**Your goal:** Everything from the first line to the line containing "random.seed(7)" is to be repeated exactly; nothing past it.

==*==

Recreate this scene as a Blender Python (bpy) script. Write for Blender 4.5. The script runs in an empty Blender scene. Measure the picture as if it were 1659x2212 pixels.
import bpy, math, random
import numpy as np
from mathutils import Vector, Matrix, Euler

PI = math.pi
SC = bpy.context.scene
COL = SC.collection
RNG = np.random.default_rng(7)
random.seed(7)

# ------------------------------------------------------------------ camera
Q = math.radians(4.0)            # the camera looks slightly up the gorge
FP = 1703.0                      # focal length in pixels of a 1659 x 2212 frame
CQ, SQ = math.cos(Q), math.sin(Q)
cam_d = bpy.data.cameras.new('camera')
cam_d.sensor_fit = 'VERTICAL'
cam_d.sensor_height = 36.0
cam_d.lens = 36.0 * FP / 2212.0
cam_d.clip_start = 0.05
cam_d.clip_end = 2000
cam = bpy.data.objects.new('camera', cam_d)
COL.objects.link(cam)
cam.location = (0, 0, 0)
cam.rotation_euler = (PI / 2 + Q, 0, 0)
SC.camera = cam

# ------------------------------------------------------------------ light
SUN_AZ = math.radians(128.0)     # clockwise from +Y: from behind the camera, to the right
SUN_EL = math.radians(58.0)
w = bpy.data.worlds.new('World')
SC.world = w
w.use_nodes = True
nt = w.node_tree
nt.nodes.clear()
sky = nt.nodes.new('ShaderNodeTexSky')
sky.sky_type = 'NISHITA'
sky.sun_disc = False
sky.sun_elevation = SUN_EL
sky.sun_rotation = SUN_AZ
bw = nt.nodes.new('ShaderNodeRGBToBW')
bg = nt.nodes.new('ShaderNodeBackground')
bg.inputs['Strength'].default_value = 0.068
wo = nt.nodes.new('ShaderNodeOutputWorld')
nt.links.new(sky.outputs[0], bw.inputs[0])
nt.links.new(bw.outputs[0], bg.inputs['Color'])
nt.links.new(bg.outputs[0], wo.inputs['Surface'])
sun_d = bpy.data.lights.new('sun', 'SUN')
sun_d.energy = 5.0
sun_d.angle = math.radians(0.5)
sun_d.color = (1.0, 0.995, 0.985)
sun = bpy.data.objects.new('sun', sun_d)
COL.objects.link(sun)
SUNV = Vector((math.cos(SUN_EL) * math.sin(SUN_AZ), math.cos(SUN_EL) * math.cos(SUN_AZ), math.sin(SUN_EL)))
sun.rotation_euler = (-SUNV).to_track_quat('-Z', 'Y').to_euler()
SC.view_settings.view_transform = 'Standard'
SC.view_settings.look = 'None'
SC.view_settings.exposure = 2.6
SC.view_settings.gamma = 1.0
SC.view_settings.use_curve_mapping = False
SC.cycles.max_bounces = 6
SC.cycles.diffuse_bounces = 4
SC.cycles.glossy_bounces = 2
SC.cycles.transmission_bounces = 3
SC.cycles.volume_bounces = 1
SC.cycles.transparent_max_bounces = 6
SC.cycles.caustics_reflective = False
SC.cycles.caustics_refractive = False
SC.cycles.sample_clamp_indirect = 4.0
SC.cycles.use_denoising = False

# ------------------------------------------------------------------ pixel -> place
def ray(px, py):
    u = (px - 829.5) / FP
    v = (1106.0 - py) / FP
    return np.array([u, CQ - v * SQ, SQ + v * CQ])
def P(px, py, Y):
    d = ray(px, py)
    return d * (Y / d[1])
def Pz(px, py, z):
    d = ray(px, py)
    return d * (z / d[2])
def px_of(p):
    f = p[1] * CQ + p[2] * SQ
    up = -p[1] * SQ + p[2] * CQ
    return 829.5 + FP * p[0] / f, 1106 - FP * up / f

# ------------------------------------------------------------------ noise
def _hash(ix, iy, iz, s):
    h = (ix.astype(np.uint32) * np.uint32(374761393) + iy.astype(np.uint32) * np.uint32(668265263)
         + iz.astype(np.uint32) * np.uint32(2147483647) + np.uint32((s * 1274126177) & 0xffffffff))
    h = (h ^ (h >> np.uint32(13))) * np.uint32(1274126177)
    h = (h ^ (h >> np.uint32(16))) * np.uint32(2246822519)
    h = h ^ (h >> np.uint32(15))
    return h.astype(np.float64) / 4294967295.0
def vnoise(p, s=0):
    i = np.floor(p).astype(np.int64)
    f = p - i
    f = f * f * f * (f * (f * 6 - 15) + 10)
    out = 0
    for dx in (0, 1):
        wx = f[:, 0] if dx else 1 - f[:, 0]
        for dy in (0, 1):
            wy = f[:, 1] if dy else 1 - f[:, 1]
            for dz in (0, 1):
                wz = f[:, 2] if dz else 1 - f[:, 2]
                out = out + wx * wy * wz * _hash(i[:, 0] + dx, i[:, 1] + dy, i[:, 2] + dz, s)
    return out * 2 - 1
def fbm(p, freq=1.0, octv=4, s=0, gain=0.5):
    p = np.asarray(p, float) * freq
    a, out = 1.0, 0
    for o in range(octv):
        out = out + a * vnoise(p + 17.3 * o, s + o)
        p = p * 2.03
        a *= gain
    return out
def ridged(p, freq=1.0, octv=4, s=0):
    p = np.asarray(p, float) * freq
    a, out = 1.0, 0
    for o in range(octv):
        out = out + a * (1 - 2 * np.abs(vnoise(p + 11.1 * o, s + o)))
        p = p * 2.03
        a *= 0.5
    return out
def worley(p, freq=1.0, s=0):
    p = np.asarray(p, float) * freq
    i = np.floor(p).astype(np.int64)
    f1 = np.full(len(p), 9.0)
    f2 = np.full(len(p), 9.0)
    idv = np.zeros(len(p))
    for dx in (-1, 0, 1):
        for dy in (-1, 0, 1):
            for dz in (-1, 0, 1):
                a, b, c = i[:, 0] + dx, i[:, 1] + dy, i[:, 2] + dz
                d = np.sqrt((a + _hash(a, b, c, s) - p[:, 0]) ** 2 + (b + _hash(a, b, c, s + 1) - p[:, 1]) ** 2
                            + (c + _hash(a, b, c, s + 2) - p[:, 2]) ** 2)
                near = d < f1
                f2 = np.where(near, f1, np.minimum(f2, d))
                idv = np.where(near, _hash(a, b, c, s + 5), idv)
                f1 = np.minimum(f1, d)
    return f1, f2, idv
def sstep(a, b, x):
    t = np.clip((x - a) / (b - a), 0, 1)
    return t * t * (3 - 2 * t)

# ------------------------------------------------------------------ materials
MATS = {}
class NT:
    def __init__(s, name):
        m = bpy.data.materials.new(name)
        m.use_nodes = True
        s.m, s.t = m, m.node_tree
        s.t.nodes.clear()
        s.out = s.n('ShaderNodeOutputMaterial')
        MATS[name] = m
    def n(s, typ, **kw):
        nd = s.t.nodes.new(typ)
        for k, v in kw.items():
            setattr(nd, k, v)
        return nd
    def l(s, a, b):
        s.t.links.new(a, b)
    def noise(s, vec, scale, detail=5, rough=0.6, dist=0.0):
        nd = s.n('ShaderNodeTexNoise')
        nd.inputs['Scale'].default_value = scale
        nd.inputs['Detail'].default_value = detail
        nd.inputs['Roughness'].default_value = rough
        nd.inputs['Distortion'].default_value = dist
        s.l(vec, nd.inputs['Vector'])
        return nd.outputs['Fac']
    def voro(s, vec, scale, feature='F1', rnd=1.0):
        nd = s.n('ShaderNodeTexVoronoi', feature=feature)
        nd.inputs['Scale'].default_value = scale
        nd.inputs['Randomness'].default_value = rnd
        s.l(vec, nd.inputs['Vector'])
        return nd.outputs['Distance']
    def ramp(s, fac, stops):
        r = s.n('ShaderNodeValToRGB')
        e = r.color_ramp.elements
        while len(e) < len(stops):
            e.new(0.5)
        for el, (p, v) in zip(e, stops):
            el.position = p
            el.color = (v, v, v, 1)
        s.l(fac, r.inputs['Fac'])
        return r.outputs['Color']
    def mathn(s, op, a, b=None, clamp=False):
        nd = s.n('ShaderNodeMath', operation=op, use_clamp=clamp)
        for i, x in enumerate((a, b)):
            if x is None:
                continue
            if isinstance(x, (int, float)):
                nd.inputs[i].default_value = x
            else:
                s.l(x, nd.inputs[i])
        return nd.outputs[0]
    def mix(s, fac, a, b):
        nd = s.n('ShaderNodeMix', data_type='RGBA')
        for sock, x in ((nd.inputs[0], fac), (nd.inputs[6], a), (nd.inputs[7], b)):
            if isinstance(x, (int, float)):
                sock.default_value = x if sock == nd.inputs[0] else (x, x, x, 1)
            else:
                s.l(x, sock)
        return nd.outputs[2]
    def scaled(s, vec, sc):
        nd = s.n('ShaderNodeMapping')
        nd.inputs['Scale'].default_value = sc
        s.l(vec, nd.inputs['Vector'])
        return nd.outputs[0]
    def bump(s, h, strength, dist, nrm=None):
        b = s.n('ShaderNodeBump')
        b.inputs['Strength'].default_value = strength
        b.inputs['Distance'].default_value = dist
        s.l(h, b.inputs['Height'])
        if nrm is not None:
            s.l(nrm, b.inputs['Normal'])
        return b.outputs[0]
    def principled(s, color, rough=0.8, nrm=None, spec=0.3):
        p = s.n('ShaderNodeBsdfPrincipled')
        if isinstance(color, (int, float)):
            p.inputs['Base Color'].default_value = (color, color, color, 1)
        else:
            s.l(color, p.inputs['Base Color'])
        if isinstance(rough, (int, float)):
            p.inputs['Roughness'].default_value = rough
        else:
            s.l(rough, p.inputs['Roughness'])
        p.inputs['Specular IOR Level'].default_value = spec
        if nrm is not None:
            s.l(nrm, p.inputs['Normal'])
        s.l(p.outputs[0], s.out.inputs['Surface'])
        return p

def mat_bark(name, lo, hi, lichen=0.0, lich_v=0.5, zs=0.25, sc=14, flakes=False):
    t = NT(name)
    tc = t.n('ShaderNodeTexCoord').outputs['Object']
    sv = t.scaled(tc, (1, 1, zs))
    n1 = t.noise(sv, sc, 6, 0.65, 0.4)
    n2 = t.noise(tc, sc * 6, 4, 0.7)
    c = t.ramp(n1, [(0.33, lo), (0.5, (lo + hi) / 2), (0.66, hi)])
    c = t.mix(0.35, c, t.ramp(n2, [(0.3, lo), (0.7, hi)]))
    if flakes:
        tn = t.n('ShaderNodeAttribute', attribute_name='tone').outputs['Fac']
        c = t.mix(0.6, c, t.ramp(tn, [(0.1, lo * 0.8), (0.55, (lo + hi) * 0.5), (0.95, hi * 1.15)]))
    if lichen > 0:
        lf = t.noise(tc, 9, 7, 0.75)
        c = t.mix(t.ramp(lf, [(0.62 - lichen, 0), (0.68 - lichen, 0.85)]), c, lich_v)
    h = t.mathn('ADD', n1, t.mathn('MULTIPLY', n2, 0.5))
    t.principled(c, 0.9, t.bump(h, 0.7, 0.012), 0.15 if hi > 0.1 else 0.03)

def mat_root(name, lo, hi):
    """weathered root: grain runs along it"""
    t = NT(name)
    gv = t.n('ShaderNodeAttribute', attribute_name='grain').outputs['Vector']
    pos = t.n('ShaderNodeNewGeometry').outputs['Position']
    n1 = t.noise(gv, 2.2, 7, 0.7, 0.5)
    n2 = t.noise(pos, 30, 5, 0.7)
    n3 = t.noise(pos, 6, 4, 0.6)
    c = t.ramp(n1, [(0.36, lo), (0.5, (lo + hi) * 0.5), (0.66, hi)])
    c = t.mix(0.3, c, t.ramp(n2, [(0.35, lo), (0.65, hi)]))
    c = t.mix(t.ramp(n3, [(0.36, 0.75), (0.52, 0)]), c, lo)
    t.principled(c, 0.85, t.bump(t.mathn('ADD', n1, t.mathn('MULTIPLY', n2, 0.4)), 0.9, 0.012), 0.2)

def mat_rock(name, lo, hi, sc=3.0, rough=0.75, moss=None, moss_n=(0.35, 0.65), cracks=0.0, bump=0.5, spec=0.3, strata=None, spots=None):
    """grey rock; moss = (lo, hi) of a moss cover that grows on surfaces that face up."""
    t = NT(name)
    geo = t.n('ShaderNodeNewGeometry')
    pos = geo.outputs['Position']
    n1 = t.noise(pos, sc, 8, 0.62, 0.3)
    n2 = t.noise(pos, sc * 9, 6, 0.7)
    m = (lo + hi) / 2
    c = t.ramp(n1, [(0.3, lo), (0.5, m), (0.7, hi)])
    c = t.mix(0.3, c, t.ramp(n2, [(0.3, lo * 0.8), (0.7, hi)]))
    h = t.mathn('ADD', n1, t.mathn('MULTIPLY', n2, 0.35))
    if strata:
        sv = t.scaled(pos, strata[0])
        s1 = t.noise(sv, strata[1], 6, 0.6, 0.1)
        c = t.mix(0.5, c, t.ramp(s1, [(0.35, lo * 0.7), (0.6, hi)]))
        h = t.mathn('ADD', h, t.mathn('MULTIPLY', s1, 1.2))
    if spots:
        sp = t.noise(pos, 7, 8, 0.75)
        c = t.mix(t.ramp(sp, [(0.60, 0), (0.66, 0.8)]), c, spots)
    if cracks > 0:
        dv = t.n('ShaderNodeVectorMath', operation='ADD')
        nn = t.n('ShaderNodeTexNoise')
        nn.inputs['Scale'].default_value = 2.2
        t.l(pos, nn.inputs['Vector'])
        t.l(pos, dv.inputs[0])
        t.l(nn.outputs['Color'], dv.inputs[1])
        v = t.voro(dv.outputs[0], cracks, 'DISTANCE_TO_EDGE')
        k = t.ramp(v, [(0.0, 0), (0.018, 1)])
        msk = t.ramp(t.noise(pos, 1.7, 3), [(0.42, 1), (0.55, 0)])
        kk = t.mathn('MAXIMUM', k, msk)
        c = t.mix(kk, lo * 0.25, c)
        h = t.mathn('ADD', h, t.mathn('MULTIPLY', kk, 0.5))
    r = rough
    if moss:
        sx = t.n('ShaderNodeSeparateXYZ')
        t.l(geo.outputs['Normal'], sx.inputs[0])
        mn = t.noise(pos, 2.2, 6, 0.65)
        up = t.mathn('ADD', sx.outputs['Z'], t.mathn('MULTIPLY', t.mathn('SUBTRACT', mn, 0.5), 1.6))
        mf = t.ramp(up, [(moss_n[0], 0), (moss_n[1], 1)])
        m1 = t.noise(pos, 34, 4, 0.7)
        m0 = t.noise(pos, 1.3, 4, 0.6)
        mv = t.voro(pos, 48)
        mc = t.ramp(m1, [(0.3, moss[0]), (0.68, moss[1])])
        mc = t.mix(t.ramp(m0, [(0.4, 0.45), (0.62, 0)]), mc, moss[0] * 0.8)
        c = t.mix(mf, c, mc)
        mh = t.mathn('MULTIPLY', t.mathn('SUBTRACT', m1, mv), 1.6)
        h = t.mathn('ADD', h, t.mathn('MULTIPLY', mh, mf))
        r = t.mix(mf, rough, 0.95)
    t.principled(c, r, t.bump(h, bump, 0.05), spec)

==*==

**Problem solution:**
Recreate this scene as a Blender Python (bpy) script. Write for Blender 4.5. The script runs in an empty Blender scene. Measure the picture as if it were 1659x2212 pixels.
import bpy, math, random
import numpy as np
from mathutils import Vector, Matrix, Euler

PI = math.pi
SC = bpy.context.scene
COL = SC.collection
RNG = np.random.default_rng(7)
random.seed(7)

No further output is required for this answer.